Lo dejo suelto y se va al prado, y acaricia tibiamente con su hocico, rozándolas apenas, las florecillas rosas, celestes y gualdas... Lo llamo dulcemente: "¿Platero?", y viene a mí con un trotecillo alegre que parece que se ríe, en no sé qué cascabeleo ideal...
Come cuanto le doy. Le gustan las naranjas mandarinas, las uvas moscateles, todas de ámbar; los higos morados, con su cristalina gotita de miel...
Es tierno y mimoso igual que un niño, que una niña...; pero fuerte y seco por dentro, como de piedra... Cuando paso sobre él, los domingos, por las últimas callejas del pueblo, los hombres del campo, vestidos de limpio y despaciosos, se quedan mirándolo:
-Tiene acero...
Tiene acero. Acero y plata de luna, al mismo tiempo.
Así da comienzo una de las novelas cumbre de la literatura española, "Platero y yo" de Juan Ramón Jiménez. Ese libro cuenta la historia de un niño y su burro Platero.
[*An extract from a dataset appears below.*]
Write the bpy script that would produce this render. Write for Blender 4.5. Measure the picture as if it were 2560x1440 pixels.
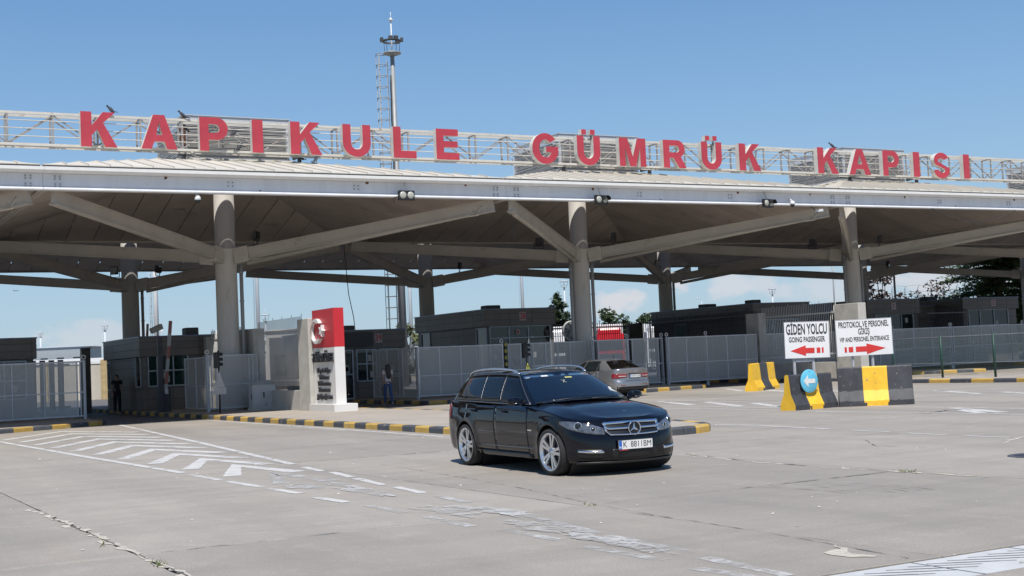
import bpy, bmesh, math, random
from mathutils import Vector, Matrix
R = math.radians
sc = bpy.context.scene
for o in list(bpy.data.objects): bpy.data.objects.remove(o)
# ------------------------------------------------------------------ camera (axes: X along the canopy front, Y into the border post)
cd = bpy.data.cameras.new('camera'); cd.sensor_width = 36; cd.lens = 46.524; cd.clip_start = .3; cd.clip_end = 9000
cam = bpy.data.objects.new('camera', cd); sc.collection.objects.link(cam)
r_ = Vector((0.87486, -0.48221, -0.04578)); u_ = Vector((0.01408, -0.06915, 0.99751)); f_ = Vector((0.48418, 0.87332, 0.0537))
cam.matrix_world = Matrix(((r_.x, u_.x, -f_.x, -7.0515), (r_.y, u_.y, -f_.y, -41.846), (r_.z, u_.z, -f_.z, 1.6), (0, 0, 0, 1)))
sc.camera = cam
# ------------------------------------------------------------------ daylight
SUN = Vector((-.25, -.53, 1)).normalized()
el = math.asin(SUN.z); az = math.atan2(SUN.x, SUN.y)
w = bpy.data.worlds.new('World'); sc.world = w; w.use_nodes = True
nt = w.node_tree; nt.nodes.clear()
N = nt.nodes.new; L = nt.links.new
sky = N('ShaderNodeTexSky'); sky.sky_type = 'NISHITA'; sky.sun_disc = False; sky.sun_elevation = el; sky.sun_rotation = az
sky.air_density = 1.0; sky.dust_density = 0.6; sky.ozone_density = 2.0; sky.altitude = 100
bg = N('ShaderNodeBackground'); out = N('ShaderNodeOutputWorld'); bg.inputs[1].default_value = .11
tc = N('ShaderNodeTexCoord'); sep = N('ShaderNodeSeparateXYZ'); L(tc.outputs['Generated'], sep.inputs[0])
nz = N('ShaderNodeTexNoise'); nz.inputs['Scale'].default_value = 34; nz.inputs['Detail'].default_value = 9; nz.inputs['Roughness'].default_value = .6
mpn = N('ShaderNodeMapping'); mpn.inputs['Scale'].default_value = (1, 1, 1.7); L(tc.outputs['Generated'], mpn.inputs[0]); L(mpn.outputs[0], nz.inputs[0])
acc = None   # a few small fair weather clouds low over the horizon, all round
for k, (cx, cy, cz, rx, rz, op) in enumerate([(.553, .8323, .0372, .019, .0105, .75), (.5901, .8058, .0500, .014, .009, .75), (.62, .7832, .0465, .020, .0085, .6), (.6393, .7675, .0470, .012, .008, .5), (.7243, .6881, .0440, .034, .013, .65), (.68, .733, .0400, .05, .016, .45), (.78, .62, .05, .06, .022, .6), (.2, .979, .03, .05, .012, .4), (-.3, .953, .04, .08, .02, .6), (-.8, .6, .06, .09, .03, .7), (.95, .3, .05, .09, .03, .7), (.9, -.43, .07, .1, .03, .7), (.3, -.95, .06, .09, .03, .7), (-.6, -.8, .08, .1, .03, .7)]):
    vm = N('ShaderNodeVectorMath'); vm.operation = 'SUBTRACT'; L(tc.outputs['Generated'], vm.inputs[0]); vm.inputs[1].default_value = (cx, cy, cz)
    v2 = N('ShaderNodeVectorMath'); v2.operation = 'MULTIPLY'; L(vm.outputs[0], v2.inputs[0]); v2.inputs[1].default_value = (1 / rx, 1 / rx, 1 / rz)
    v3 = N('ShaderNodeVectorMath'); v3.operation = 'LENGTH'; L(v2.outputs[0], v3.inputs[0])
    m1 = N('ShaderNodeMath'); m1.operation = 'MULTIPLY_ADD'; L(nz.outputs[0], m1.inputs[0]); m1.inputs[1].default_value = 3.4; m1.inputs[2].default_value = -.55
    m2 = N('ShaderNodeMath'); m2.operation = 'SUBTRACT'; L(m1.outputs[0], m2.inputs[0]); L(v3.outputs[1], m2.inputs[1])
    m3 = N('ShaderNodeMapRange'); m3.interpolation_type = 'SMOOTHSTEP'; m3.inputs[1].default_value = -.05; m3.inputs[2].default_value = .75; m3.inputs[4].default_value = op; L(m2.outputs[0], m3.inputs[0])
    if acc is None: acc = m3.outputs[0]
    else: m4 = N('ShaderNodeMath'); m4.operation = 'MAXIMUM'; L(acc, m4.inputs[0]); L(m3.outputs[0], m4.inputs[1]); acc = m4.outputs[0]
grad = N('ShaderNodeValToRGB'); L(sep.outputs[2], grad.inputs[0]); e = grad.color_ramp.elements
for p_, c_ in ((0, (.43, .60, .745)), (.09, (.355, .56, .765)), (.18, (.25, .465, .755)), (.26, (.17, .365, .675)), (.5, (.11, .26, .57)), (1, (.07, .19, .47))):
    q_ = e[0] if p_ == 0 else e[-1] if p_ == 1 else e.new(p_); q_.color = (*c_, 1)
gs = N('ShaderNodeVectorMath'); gs.operation = 'SCALE'; gs.inputs[3].default_value = 8.1; L(grad.outputs[0], gs.inputs[0])
ms = N('ShaderNodeMix'); ms.data_type = 'RGBA'; ms.inputs[0].default_value = .8; L(sky.outputs[0], ms.inputs[6]); L(gs.outputs[0], ms.inputs[7])   # clear summer haze over the physical sky
mx = N('ShaderNodeMix'); mx.data_type = 'RGBA'; L(acc, mx.inputs[0]); L(ms.outputs[2], mx.inputs[6]); mx.inputs[7].default_value = (6.15, 5.95, 6.2, 1)
L(mx.outputs[2], bg.inputs[0]); L(bg.outputs[0], out.inputs[0])
sd = bpy.data.lights.new('sun', 'SUN'); sd.energy = 4.7; sd.angle = R(.53); sd.color = (1, .955, .89)
sun = bpy.data.objects.new('sun', sd); sc.collection.objects.link(sun)
sun.rotation_euler = (-SUN).to_track_quat('-Z', 'Y').to_euler()
vs = sc.view_settings; vs.view_transform = 'Standard'; vs.look = 'None'; vs.gamma = 1; vs.exposure = 0.12; vs.use_curve_mapping = False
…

Yo también tuve un burro, más bien mis abuelos tenían un burro, que se llamaba Camacho. Camacho, como Platero, era pequeño, peludo y suave. Me encantaba acompañar a mi abuelo, a última hora de la tarde, al prado donde Camacho pernoctaba. Recuerdo que en el camino, Camacho se apartaba de los pinchos de las chumberas y las zarzas, y si le hacías cosquillas en el cuello corría más. Al llegar al prado, le quitábamos todos los aparejos y Camacho corría libre a cobijarse en la sombra de un gran árbol. Según me contó mi abuelo años después, cuando fue vendido Camacho se escapaba de sus nuevos dueños e iba a dormir a aquel prado.
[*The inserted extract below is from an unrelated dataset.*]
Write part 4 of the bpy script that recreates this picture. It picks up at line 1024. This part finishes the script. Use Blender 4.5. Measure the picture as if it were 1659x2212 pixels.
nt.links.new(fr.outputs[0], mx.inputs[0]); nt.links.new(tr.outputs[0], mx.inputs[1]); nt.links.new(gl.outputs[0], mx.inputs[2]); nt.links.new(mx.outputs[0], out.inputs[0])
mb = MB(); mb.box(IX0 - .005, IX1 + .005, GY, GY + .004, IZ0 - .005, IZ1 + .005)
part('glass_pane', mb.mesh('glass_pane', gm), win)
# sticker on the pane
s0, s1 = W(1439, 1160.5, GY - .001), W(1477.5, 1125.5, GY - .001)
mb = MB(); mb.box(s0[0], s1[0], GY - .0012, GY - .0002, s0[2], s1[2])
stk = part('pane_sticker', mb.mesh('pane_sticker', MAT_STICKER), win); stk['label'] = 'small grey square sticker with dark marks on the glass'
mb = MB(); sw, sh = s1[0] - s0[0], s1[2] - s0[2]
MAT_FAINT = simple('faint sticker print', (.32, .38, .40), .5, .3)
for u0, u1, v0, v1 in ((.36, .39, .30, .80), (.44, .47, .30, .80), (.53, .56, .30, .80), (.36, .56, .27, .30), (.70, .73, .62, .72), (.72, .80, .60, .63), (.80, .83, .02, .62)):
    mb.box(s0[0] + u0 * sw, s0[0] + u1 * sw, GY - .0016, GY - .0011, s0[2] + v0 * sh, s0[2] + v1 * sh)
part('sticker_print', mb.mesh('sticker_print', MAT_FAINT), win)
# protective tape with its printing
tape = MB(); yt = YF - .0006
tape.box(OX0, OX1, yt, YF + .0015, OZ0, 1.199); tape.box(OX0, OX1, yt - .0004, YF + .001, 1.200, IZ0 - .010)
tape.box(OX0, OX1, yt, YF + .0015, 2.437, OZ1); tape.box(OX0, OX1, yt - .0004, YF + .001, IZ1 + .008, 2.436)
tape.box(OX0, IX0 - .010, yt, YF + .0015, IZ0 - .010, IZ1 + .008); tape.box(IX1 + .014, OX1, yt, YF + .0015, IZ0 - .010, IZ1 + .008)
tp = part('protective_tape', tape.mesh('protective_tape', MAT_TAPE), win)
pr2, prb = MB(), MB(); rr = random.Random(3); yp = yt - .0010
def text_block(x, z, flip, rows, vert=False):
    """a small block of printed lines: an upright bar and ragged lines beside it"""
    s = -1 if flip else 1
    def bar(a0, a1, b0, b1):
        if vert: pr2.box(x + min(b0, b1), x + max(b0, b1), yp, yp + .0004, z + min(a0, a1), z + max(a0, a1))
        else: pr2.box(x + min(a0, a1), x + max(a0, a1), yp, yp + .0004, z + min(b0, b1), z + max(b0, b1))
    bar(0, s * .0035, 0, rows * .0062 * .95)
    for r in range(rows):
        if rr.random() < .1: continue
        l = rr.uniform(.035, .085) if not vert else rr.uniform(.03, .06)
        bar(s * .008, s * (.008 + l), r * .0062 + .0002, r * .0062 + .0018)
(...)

Otro de los recuerdos de mi niñez está relacionado con él; un día José nos dijo a Ester y a mí que el burro tenía el estomago sucio y que por eso cagaba tanto... que había que limpiarle el estomago con detergente. José era mayor que nosotros y solía ser el cerebro de la mayoría de las trastadas que hacíamos, Ester y yo tendríamos, por aquel entonces, unos seis años. Ni que decir que le pusimos al agua de Camacho detergente... afortunadamente mi abuelo nos interceptó y la cosa no pasó a mayores... al menos para el burro y para nosotros, porque José estuvo encaramado a una viga del Casillón toda la noche, mientras mi abuelo esperaba, con la correa en la mano, a que bajara.
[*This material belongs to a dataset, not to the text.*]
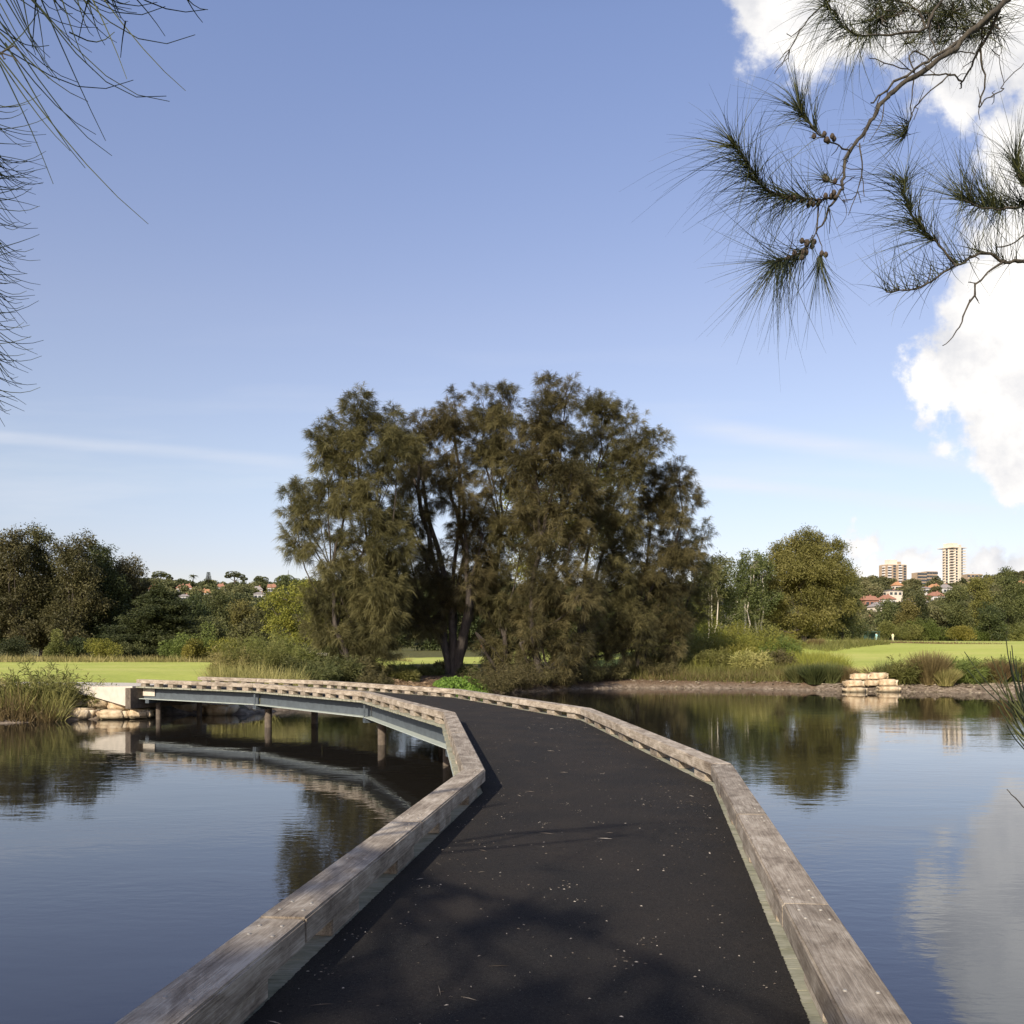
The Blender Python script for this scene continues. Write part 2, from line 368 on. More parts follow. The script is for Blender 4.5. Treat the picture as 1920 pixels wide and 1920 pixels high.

Hoy todas las anécdotas las recuerdo con cariño, pero hubo un día que Camacho nos tiró a mi prima Noe y a mí por el aire, ese día no me cayó muy bien... aunque al día siguiente volvía a montar en él. Recuerdo que el días que nos tiró habíamos bajado al Linar Largo a coger tomates y fresas de agosto (mucho más pequeñas que las típicas, pero el doble de buenas) con mi padre. Supongo que hacía mucho calor para estar cargando con varios kilos de frutas y verduras, y con un par de mocosos.
Por cierto, los de la foto somos Mónica y yo (yo soy el enano).